Despite the ANC and President Jacob Zuma hyping up the return of land late last year and during a statement on January 8, his state of the nation address (Sona) this week contained hardly any new initiatives.
Expanding on Zuma’s speech, Rural Development and Land Reform Minister Gugile Nkwinti told City Press on Thursday night that they were working to fundamentally change the structure of the system, the patterns of ownership and the control of the economy.
In the build-up to Sona, the ANC hyped up the “return of land to the people” as one of the urgent tasks for the party and government this year. But both Zuma and Nkwinti were thin on detail, emphasising old instruments and announcing nothing new.
“It will be difficult, if not impossible, to achieve true reconciliation until the land question is resolved,” noted Zuma, who then announced his government’s intention to use the Expropriation Act to pursue land reform and land redistribution. He added that he had decided to refer the Expropriation Bill back to Parliament for reconsideration because the bill might not pass constitutional muster.
“This is due to inadequate public participation during its processing,” he said.
The reopening of land claims is also on hold because the Restitution of Land Rights Amendment Act was declared invalid by the Constitutional Court in July.
In the interview, Nkwinti was adamant that government was already on the path to radical land reform.
“There is what the president didn’t talk about: the Regulation of Agricultural Landholdings Bill that is coming to Parliament,” he said.
Zuma first announced that bill during Sona in 2015. The bill would introduce land ceilings and prohibit land ownership by foreign nationals.
“That bill is going to set the ceilings; that is what is radical now, it is coming,” said Nkwinti.
He said that, during consultations on the White Paper held last year, people said owning 12 000 hectares of land was “too much” and they proposed the ceiling be brought down by 7 000ha to 5 000ha.
“You will have nothing to distribute,” they said. “That’s radical,” he added.
50-50 policy
Government had proposed the maximum ceiling of 12 000ha would apply only in three categories of land use – renewable energy farms, forestry and game farms.
Nkwinti has previously explained that the proposals on the ceilings were to address the legacy of colonialism and apartheid.
The ceiling for a viable commercial small-scale farm is 1 000ha and a medium-scale viable commercial farm is 2 500ha. For a large-scale viable commercial farm, it is 5 000ha. There were reports late last year that the proposed ceilings may change, and district municipalities may even determine their own ceilings.
Any excess land portions between each of these categories, and more than the 12 000ha maximum, would be expropriated and redistributed.
Nkwinti said the so-called 50-50 policy framework was another “radical” policy that was also changing patterns of ownership.
In his speech, Zuma mentioned this programme among those government would continue to implement, revealing that 13 proposals that benefited 921 farm-dweller households valued at R631 million had already been approved.
In the programme, the farm workers band together to form a legal entity and, together with the farm owner, a new company is established, and the workers and the owner become joint owners.
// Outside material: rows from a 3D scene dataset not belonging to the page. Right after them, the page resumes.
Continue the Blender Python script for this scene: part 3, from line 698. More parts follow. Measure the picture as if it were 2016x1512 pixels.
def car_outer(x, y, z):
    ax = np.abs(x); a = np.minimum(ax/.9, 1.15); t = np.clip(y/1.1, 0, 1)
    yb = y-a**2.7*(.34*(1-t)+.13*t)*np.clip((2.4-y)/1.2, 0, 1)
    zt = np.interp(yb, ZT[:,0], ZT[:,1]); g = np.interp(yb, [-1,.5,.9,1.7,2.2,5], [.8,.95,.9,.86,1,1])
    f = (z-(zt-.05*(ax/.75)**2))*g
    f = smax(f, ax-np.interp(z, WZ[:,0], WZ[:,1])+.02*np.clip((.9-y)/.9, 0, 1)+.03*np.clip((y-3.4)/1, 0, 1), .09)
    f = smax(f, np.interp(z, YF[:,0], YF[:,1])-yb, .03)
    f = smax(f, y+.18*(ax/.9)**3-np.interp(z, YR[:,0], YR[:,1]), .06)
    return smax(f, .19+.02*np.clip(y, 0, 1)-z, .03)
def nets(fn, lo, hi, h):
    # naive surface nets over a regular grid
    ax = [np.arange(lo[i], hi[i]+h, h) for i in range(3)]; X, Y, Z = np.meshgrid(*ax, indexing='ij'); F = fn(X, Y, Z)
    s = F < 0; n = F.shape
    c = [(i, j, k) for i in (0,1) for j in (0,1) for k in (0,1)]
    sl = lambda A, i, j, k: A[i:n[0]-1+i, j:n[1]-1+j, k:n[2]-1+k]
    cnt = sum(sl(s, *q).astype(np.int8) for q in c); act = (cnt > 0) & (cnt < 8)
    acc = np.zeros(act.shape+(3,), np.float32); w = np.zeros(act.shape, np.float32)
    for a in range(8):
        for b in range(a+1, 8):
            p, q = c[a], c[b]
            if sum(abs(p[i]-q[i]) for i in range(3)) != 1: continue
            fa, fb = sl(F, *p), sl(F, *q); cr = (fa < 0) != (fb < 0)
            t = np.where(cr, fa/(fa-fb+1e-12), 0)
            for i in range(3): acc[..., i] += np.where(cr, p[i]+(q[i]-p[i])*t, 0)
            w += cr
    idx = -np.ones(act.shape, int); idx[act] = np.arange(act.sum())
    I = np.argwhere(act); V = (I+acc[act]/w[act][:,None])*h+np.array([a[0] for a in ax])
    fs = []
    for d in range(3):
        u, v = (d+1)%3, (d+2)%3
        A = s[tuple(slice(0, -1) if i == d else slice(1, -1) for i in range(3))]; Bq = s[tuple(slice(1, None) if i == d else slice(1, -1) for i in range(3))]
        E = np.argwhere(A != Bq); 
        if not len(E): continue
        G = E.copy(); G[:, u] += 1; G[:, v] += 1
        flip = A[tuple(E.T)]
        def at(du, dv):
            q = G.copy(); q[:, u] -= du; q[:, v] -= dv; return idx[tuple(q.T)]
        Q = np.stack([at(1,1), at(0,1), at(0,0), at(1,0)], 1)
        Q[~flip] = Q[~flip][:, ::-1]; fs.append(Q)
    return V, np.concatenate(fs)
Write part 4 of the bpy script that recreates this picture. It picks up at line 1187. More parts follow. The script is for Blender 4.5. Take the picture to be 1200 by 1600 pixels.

“The 50-50 thing immediately turns workers who owned nothing to becoming owners of a business and they control the business. In other words, the pattern of ownership and control immediately [effects] radical economic transformation, with the direct social impact on the conditions of living, on the dignity of workers, on the patterns of ownership and control of the economy. That’s what the 50-50 policy is about,” he said.
Zuma spoke about 13 proposals, but Nkwinti revealed there were more than 90 others that were ready, but his department was waiting for the new financial year to be able to finance them.
While Zuma stated that only 8 million million hectares of arable land had been transferred to black people – or 9.8% of the country’s 82 million hectares of arable land – Nkwinti would not venture into numbers.
He refused to be drawn into discussing the preliminary findings of the much-awaited second phase of the land audit. Before its 2015 national general council, the ANC said the audit, which focuses on the nationality, race and gender of landowners, would be completed by September that year.
“They have come up with the preliminary report already,” said Nkwinti. The report has to go to Cabinet before it becomes a public document.
He said the difficulty with the audit was that trusts and companies were not controlled by his departments. Trusts fall under the justice department, while companies fall under the department of trade and industry.
“They must help me by saying who is there,” he said.
The audit is also looking at shareholderships in companies and trust ownership.
“That’s why I don’t release the report because I have to persuade the justice, and trade and industry ministers.”
Nkwinti revealed that, since the appointment of the Land Valuer-General, and doing away with the willing buyer, willing seller principle, the state saved R50 million in the past financial year.